Exercise
Leaving out the pictures, retype all the material exactly.

Data shown
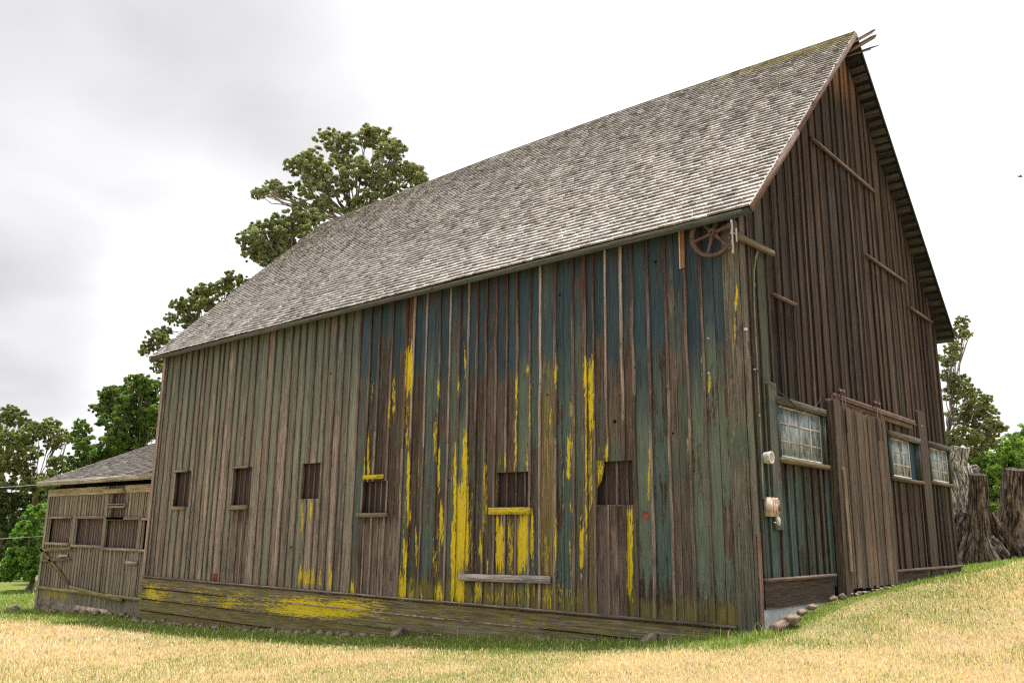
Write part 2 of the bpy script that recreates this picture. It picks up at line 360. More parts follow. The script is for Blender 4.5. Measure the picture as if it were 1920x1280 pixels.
# ------------------------------------------------------------------ ground
def H(x, y):
    x = np.asarray(x, float); y = np.asarray(y, float)
    gx = np.interp(x, [-300, -60, -40, -32, -26, -21.5, -14.3, -9, -4.9, -1.9, 0, .4, 4, 12, 60, 300], [-2.2, -2.0, -1.85, -1.72, -1.45, -1.32, -1.10, -.83, -.55, -.30, -.06, .0, .05, .12, .6, 1.0])
    hy = np.interp(y, [-300, -60, -14, -3, 0, .5, 1.5, 3.3, 6.5, 12.7, 17, 22, 40, 80, 300], [-1.2, -.8, -.2, -.03, 0, .11, .23, .40, .52, .67, .84, .95, 1.1, 1.5, 3.5])
    w = np.interp(x, [-40, -20, 0], [.12, .35, 1])
    return gx+hy*np.where(y > 0, w, 1)+.03*(fbm2(x*.35, y*.35, 3, 3)-.5)
def ghit(px, py):
    d = ray(px, py); t = 2.
    while t < 400:
        P = CAM+d*t
        if P[2] < H(P[0], P[1]): return P
        t += .03 if t < 60 else .3
    return P
def green(x, y):
    """how green the grass is: fresh near the wall foot, patches elsewhere"""
    dw = np.where(x < 0, -y, np.hypot(np.maximum(x, 0)*.9, np.where((y < 0), y, 0)))
    g = ss(dw+(fbm2(x*.8, y*.8, 31, 3)-.5)*1.6, 3.1, 1.5)*np.where(x < .6, 1., .4)
    g2 = ss(fbm2(x*.35+3, y*.35, 11, 4), .5, .68)*.30
    g3 = ss(fbm2(x*.9, y*.9, 5, 3), .45, .7)*.35
    band = np.exp(-((x-(2.3+y*.12))**2)/.9)*ss(y, -2, 2)*.34*ss(fbm2(x*.6, y*.6, 15, 3), .3, .55)
    far = ss(np.hypot(x-CAM[0], y-CAM[1]), 38, 50)*.22
    return np.clip(np.maximum.reduce([g, g2, band])+g3*.5+far, 0, 1)
xs = np.unique(np.concatenate([np.linspace(-700, -60, 30), np.linspace(-60, -36, 40), np.linspace(-36, 14, 220), np.linspace(14, 60, 30), np.linspace(60, 700, 24)]))
ys = np.unique(np.concatenate([np.linspace(-500, -40, 20), np.linspace(-40, -16, 24), np.linspace(-16, 24, 190), np.linspace(24, 80, 40), np.linspace(80, 900, 34)]))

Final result
Write part 2 of the bpy script that recreates this picture. It picks up at line 360. More parts follow. The script is for Blender 4.5. Measure the picture as if it were 1920x1280 pixels.
# ------------------------------------------------------------------ ground
def H(x, y):
    x = np.asarray(x, float); y = np.asarray(y, float)
    gx = np.interp(x, [-300, -60, -40, -32, -26, -21.5, -14.3, -9, -4.9, -1.9, 0, .4, 4, 12, 60, 300], [-2.2, -2.0, -1.85, -1.72, -1.45, -1.32, -1.10, -.83, -.55, -.30, -.06, .0, .05, .12, .6, 1.0])
    hy = np.interp(y, [-300, -60, -14, -3, 0, .5, 1.5, 3.3, 6.5, 12.7, 17, 22, 40, 80, 300], [-1.2, -.8, -.2, -.03, 0, .11, .23, .40, .52, .67, .84, .95, 1.1, 1.5, 3.5])
    w = np.interp(x, [-40, -20, 0], [.12, .35, 1])
    return gx+hy*np.where(y > 0, w, 1)+.03*(fbm2(x*.35, y*.35, 3, 3)-.5)
def ghit(px, py):
    d = ray(px, py); t = 2.
    while t < 400:
        P = CAM+d*t
        if P[2] < H(P[0], P[1]): return P
        t += .03 if t < 60 else .3
    return P
def green(x, y):
    """how green the grass is: fresh near the wall foot, patches elsewhere"""
    dw = np.where(x < 0, -y, np.hypot(np.maximum(x, 0)*.9, np.where((y < 0), y, 0)))
    g = ss(dw+(fbm2(x*.8, y*.8, 31, 3)-.5)*1.6, 3.1, 1.5)*np.where(x < .6, 1., .4)
    g2 = ss(fbm2(x*.35+3, y*.35, 11, 4), .5, .68)*.30
    g3 = ss(fbm2(x*.9, y*.9, 5, 3), .45, .7)*.35
    band = np.exp(-((x-(2.3+y*.12))**2)/.9)*ss(y, -2, 2)*.34*ss(fbm2(x*.6, y*.6, 15, 3), .3, .55)
    far = ss(np.hypot(x-CAM[0], y-CAM[1]), 38, 50)*.22
    return np.clip(np.maximum.reduce([g, g2, band])+g3*.5+far, 0, 1)
xs = np.unique(np.concatenate([np.linspace(-700, -60, 30), np.linspace(-60, -36, 40), np.linspace(-36, 14, 220), np.linspace(14, 60, 30), np.linspace(60, 700, 24)]))
ys = np.unique(np.concatenate([np.linspace(-500, -40, 20), np.linspace(-40, -16, 24), np.linspace(-16, 24, 190), np.linspace(24, 80, 40), np.linspace(80, 900, 34)]))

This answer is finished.